## Problem details
Write only the number of lines in the records beneath that hold "More".

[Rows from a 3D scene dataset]
* * * * *

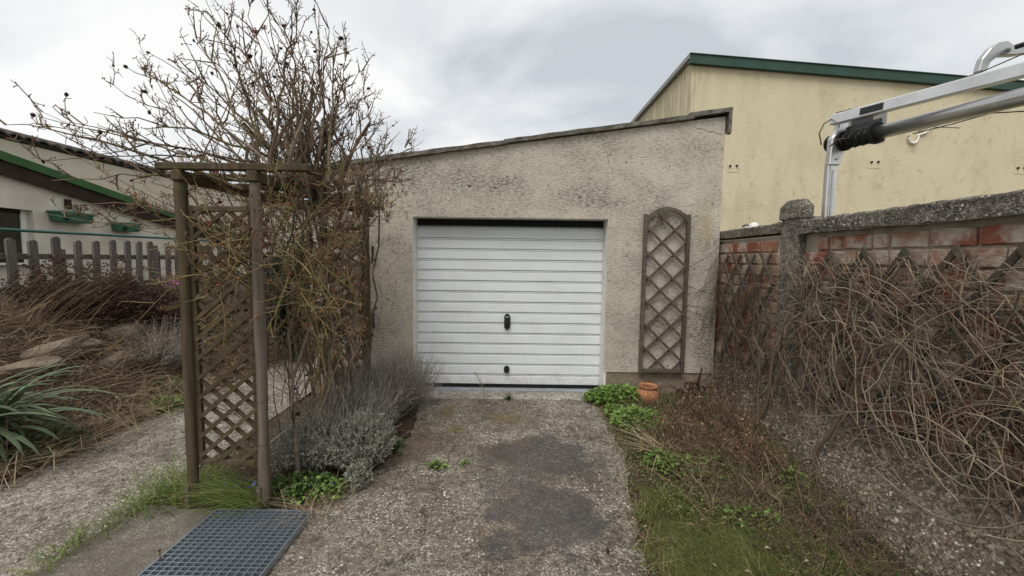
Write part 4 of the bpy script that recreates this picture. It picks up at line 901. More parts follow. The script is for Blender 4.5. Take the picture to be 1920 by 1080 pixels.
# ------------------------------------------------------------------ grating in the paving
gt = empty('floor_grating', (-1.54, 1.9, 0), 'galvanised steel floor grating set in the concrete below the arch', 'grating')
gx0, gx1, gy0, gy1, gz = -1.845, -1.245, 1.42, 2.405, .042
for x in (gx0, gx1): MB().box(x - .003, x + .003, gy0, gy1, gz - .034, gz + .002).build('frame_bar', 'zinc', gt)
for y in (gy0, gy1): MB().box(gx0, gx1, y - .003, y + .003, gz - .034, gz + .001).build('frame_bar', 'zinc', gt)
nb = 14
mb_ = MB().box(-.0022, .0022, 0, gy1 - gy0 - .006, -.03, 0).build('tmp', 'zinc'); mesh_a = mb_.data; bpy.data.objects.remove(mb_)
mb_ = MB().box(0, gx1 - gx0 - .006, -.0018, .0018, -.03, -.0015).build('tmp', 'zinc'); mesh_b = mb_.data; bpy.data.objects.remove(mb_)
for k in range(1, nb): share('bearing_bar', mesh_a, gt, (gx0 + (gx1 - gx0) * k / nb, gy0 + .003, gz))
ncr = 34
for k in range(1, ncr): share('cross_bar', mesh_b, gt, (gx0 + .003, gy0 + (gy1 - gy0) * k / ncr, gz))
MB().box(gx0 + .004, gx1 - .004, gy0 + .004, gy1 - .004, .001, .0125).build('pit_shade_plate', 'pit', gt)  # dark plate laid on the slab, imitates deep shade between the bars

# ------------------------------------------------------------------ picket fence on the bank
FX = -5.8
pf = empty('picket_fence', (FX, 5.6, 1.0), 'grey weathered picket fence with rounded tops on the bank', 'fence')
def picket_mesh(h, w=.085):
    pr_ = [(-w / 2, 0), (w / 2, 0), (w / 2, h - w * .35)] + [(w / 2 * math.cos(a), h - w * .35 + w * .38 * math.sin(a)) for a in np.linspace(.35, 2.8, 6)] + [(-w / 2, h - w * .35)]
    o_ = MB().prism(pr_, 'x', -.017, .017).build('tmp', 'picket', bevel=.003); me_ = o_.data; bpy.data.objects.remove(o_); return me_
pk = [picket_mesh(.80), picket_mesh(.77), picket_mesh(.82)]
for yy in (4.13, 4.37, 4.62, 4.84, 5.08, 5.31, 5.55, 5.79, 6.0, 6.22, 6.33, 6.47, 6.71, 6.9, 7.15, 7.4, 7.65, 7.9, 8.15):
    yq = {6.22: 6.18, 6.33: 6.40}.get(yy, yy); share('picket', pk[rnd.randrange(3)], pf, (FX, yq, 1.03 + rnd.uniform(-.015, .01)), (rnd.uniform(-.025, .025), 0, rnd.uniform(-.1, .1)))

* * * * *

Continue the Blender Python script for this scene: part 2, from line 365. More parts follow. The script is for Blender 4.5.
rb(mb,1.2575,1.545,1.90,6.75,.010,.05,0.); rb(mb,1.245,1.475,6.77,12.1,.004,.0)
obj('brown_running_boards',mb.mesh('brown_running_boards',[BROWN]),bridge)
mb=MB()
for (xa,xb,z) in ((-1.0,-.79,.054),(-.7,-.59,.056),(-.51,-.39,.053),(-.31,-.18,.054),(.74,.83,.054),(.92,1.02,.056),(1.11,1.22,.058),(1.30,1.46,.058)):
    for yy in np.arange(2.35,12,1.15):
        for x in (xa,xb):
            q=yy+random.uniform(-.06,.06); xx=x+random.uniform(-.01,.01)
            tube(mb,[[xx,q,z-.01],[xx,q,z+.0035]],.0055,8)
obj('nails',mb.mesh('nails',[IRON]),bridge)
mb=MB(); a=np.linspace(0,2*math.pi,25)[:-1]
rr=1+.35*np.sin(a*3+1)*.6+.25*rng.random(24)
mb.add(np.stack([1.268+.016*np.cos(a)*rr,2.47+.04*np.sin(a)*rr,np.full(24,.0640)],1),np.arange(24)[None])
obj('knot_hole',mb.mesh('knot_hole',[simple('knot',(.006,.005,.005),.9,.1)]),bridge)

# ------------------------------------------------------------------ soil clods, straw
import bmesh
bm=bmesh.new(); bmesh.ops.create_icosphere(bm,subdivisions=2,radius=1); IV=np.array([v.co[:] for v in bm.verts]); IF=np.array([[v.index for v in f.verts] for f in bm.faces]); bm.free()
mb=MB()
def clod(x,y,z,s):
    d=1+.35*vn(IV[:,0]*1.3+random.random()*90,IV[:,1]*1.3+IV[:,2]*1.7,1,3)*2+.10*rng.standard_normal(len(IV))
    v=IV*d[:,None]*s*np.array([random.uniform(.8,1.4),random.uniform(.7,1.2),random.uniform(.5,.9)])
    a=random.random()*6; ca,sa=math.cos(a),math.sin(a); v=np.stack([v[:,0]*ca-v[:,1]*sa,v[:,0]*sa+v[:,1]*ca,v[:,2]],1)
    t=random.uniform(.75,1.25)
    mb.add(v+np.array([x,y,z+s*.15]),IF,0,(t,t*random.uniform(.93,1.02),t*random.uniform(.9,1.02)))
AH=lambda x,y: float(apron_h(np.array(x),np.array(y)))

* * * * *

## Solution to the exercise
2